== Raw data ==
:::

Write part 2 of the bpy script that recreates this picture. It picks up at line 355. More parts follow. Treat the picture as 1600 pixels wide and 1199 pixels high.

:::

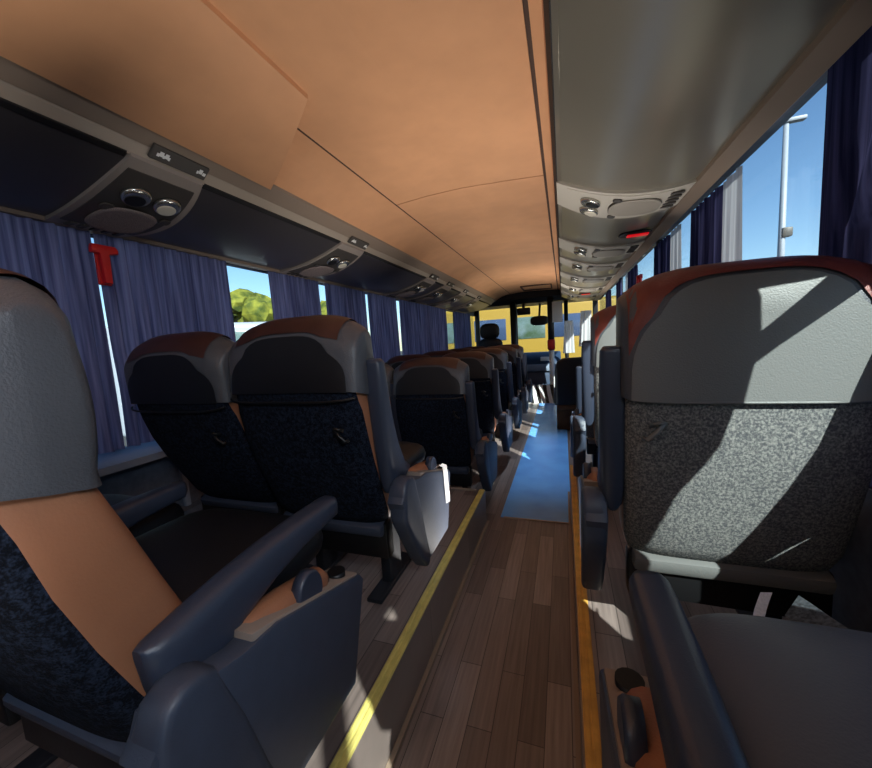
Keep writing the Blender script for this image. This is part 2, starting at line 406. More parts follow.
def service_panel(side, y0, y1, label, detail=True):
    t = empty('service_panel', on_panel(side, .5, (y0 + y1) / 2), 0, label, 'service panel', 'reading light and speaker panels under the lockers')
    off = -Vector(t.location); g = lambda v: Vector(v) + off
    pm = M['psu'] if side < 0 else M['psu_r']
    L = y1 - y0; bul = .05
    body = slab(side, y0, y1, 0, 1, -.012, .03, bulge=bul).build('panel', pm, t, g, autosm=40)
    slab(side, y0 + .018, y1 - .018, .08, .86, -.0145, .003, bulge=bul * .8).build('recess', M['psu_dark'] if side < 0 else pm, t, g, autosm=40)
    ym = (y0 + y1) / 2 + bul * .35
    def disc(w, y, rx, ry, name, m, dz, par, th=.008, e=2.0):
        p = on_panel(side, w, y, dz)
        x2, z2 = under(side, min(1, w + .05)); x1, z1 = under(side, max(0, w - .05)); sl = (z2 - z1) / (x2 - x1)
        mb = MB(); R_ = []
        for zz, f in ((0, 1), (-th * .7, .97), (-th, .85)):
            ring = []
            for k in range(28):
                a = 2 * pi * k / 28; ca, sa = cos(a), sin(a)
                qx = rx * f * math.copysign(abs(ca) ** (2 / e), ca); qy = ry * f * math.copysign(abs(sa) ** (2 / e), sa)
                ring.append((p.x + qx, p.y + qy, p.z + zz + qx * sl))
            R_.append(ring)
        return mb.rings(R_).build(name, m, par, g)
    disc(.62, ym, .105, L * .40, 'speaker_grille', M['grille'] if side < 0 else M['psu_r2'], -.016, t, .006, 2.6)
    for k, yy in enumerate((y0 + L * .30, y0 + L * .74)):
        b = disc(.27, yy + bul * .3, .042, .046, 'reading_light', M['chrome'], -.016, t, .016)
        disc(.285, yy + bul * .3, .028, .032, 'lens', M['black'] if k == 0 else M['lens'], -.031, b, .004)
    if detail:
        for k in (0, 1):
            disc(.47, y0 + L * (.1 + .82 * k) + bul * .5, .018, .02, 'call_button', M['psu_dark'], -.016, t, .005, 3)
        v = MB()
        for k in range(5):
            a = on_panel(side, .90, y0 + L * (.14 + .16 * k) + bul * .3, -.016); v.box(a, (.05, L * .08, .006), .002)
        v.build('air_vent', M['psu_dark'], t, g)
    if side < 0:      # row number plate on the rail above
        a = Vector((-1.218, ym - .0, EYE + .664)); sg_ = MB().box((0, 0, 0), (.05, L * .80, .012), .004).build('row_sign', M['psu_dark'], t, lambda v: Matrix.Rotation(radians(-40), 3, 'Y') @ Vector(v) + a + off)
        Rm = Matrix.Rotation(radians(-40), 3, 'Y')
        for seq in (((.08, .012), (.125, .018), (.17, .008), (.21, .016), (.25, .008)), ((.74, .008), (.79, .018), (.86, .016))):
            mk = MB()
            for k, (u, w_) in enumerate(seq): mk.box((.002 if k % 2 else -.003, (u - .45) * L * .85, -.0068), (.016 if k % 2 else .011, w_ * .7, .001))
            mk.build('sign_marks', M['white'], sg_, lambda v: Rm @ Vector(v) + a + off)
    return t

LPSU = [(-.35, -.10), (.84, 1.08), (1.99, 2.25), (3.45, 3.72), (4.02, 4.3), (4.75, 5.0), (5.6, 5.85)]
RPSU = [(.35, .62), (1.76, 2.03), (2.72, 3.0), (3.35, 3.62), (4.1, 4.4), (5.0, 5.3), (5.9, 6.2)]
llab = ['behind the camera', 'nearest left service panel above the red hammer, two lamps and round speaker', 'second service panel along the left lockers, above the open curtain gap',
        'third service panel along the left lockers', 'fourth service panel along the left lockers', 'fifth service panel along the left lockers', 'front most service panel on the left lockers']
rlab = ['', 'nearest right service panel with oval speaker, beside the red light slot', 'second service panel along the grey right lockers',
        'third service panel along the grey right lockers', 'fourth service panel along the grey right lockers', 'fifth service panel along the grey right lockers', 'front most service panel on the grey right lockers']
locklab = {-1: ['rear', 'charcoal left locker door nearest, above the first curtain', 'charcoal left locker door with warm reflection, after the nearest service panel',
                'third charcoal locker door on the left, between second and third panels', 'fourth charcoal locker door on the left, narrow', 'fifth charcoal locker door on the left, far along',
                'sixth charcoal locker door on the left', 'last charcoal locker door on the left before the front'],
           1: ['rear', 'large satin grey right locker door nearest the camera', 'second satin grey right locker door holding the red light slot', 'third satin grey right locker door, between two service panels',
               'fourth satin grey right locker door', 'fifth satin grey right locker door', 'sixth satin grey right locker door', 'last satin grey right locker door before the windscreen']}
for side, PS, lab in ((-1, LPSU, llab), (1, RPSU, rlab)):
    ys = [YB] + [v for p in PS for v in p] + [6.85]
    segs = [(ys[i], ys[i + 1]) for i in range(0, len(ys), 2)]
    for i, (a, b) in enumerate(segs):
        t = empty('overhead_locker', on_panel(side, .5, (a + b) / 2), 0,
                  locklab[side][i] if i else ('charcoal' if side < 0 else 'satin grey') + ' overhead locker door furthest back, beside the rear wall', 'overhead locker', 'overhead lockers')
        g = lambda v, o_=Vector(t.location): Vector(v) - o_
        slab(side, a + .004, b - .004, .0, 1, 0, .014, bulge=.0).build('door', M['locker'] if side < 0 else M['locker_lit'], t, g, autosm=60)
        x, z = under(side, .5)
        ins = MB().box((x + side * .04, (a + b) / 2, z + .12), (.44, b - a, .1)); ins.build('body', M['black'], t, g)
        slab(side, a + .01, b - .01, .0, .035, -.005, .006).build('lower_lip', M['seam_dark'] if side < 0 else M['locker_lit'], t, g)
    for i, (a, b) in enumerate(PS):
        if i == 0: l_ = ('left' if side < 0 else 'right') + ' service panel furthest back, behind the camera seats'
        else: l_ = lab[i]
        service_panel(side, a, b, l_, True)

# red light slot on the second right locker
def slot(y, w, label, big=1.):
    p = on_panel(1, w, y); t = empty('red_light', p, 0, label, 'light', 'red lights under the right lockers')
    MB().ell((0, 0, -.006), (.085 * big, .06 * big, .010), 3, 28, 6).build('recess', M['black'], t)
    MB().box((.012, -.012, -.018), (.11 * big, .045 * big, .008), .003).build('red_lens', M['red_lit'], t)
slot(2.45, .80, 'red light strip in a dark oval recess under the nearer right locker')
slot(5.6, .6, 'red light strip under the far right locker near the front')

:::

== Stated exercise ==
Go through the listing above and pull out each line containing the word "this".

== Full response ==
Write part 2 of the bpy script that recreates this picture. It picks up at line 355. More parts follow. Treat the picture as 1600 pixels wide and 1199 pixels high.
Keep writing the Blender script for this image. This is part 2, starting at line 406. More parts follow.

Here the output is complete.